Asylum Seekers in Australia: Tony Burke Pushes for Tighter Neck-Grip Policy
Approximately, there are 15,000 asylum seekers seeking for a visa in the country. Just in the month of May, the Department of immigration there were already 7256 asylum workers who were not granted rights to work in Australia.
Even with this current situation, the government thinks that asylum seekers should be under strict "no advantage" rules to work, The Brisbane Times reported.
"No advantage" policy entails that those asylum seekers coming to Australia by boats from August 14 2012 and those refugees waiting for humanitarian visa will be treated equally; meaning advantage or priority will no longer be given to asylum seekers.
Also, under the "no advantage" policy, people received a stipend from the government but were to be denied the right to work.
Different sectors of the community, including charities and non governmental institutions, scrutinized the policy for humanitarian reasons saying that being jobless hurt the people's view of themselves. In addition, these charity and non governmental institutions were left alone to take care of the jobless asylum seekers.
Although Prime Minister Kevin Rudd acknowledged the need to give these people right to work, he was hesitant because granting them rights to work gives leeway to people smugglers to continue with their crime.
In a related issue, new Immigration Minister Tony Burke on the other hand scrutinized Coalition's plan of sending back boat riding asylum seekers to Indonesia. Mr Burke said that people smugglers had already found a way to sabotage Australia's effort to turn back boats.
In a report from The Australian, Mr Burke said, "If anybody actually thinks you can photocopy the rules of 2001, and more than a decade later people-smugglers haven't found a way around them, then they are kidding themselves. Once they worked out that Australia was not the sort of country that would turn around and leave people drowning in the ocean, they knew they could turn any circumstance into a safety-at-sea-operation."

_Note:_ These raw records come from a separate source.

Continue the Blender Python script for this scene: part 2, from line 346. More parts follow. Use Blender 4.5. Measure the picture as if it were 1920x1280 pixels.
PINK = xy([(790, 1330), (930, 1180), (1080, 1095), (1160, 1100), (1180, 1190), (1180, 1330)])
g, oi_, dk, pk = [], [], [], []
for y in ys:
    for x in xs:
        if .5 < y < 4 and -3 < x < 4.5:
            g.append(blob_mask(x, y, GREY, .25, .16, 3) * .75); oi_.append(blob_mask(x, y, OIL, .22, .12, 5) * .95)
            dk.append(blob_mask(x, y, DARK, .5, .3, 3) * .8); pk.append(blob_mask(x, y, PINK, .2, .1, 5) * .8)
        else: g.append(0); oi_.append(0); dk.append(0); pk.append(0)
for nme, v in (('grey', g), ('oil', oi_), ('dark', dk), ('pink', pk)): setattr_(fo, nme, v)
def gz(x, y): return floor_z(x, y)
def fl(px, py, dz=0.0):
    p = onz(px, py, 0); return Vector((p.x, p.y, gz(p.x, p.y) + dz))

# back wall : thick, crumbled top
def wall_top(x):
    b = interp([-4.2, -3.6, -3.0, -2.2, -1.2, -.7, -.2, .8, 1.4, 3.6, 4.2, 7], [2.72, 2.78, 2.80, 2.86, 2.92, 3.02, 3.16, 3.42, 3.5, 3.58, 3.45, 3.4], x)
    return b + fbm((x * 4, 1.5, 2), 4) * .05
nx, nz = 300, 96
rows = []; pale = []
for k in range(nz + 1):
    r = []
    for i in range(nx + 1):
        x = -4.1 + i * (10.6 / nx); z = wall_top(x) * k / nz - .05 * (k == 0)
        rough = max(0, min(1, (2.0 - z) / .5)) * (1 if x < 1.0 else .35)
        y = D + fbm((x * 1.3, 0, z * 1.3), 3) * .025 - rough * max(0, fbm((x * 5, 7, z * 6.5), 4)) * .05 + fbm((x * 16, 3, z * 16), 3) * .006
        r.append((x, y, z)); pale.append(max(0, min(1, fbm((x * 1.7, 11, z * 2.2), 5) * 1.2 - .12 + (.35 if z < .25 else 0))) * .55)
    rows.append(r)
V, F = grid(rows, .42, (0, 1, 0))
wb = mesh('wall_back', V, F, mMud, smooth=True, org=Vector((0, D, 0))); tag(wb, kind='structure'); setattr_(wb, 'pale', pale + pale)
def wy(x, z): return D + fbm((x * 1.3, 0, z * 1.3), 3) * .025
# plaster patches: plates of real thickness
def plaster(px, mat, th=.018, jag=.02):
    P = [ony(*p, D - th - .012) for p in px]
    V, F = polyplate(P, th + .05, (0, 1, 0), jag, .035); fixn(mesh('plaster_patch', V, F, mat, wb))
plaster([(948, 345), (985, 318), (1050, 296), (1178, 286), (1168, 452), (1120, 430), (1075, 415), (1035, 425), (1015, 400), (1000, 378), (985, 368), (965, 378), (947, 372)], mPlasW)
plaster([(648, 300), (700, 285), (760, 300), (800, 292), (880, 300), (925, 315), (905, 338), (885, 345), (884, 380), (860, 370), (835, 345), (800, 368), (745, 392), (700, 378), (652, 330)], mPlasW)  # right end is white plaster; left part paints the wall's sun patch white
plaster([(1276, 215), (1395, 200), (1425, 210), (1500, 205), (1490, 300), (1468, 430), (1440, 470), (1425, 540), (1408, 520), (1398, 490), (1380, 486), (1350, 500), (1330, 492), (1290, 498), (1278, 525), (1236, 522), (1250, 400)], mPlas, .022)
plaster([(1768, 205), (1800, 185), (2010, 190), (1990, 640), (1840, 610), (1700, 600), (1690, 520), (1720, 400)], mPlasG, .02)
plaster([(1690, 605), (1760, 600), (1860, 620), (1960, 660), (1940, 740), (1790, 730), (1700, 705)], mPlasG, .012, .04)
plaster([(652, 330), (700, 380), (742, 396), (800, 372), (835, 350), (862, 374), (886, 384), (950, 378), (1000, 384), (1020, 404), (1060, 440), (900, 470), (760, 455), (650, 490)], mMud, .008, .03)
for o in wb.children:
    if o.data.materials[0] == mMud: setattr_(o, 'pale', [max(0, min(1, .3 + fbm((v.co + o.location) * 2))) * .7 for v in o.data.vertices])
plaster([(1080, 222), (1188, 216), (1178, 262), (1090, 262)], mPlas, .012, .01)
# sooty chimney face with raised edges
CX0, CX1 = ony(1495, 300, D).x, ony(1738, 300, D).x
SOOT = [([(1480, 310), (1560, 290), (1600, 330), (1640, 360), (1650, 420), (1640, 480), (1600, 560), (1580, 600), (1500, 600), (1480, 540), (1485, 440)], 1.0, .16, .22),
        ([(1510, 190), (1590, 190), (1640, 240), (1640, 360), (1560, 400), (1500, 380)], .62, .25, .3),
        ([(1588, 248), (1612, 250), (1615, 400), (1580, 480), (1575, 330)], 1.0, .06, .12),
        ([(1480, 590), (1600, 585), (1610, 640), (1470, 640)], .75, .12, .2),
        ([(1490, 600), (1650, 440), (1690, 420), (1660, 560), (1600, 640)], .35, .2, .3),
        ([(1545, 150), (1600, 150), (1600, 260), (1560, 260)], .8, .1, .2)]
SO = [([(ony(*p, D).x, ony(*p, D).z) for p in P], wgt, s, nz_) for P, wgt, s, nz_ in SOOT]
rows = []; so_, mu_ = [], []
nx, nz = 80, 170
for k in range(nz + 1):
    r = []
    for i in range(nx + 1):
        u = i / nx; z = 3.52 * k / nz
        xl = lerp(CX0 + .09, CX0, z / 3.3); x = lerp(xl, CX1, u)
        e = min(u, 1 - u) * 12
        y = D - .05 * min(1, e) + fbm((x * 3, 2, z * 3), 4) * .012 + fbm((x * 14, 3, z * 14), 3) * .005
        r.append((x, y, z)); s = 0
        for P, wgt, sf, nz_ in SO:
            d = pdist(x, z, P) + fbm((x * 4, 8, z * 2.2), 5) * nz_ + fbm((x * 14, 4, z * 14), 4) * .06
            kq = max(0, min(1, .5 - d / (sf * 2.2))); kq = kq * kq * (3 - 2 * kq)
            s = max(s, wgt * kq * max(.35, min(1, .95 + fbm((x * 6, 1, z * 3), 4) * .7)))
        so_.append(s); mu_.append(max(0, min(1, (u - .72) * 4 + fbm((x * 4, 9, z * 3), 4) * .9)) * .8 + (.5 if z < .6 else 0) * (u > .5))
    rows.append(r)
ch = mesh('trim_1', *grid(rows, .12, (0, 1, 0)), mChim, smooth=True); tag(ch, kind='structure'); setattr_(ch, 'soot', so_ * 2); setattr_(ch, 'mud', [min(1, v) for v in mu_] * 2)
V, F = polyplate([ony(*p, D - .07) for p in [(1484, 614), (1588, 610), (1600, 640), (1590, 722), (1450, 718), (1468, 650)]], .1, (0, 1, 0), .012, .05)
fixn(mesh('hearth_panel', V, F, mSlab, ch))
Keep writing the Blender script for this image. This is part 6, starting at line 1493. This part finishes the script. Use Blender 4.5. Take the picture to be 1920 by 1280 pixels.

"All you have done, all that has been achieved, is you've effectively towed people around in circles around the Indian Ocean. That is not the way of dealing with the challenge."
Mr Burke explained that with all the observations he gathered from years of sitting on the issue, people-smugglers had always outwitted the government. He said that even if sabotage can be prevented at the point of interception under the Coalition plan, sabotage can always occur as soon as boats were sent back to the ocean.
Jim Molan, retired major-general, on the other hand explained that when Australia turn boats back into the ocean sends out the message that the country is observing severe precautionary against people smugglers.
Former navy chief Vice Admiral David Ritchie said that turning back boats can be hazardous but can definitely be done.
However Mr Burke argue that the idea formulated by Tony Abbott will only be successful if people smugglers forgot everything they had learned over the past ten years, which is of course, impossible.
Opposition immigration spokesman Scot Morrison contest, "This government has allowed a very, very dangerous precedent to remain in place now for some time and that is if you try and sink your boat, you will get to Australia."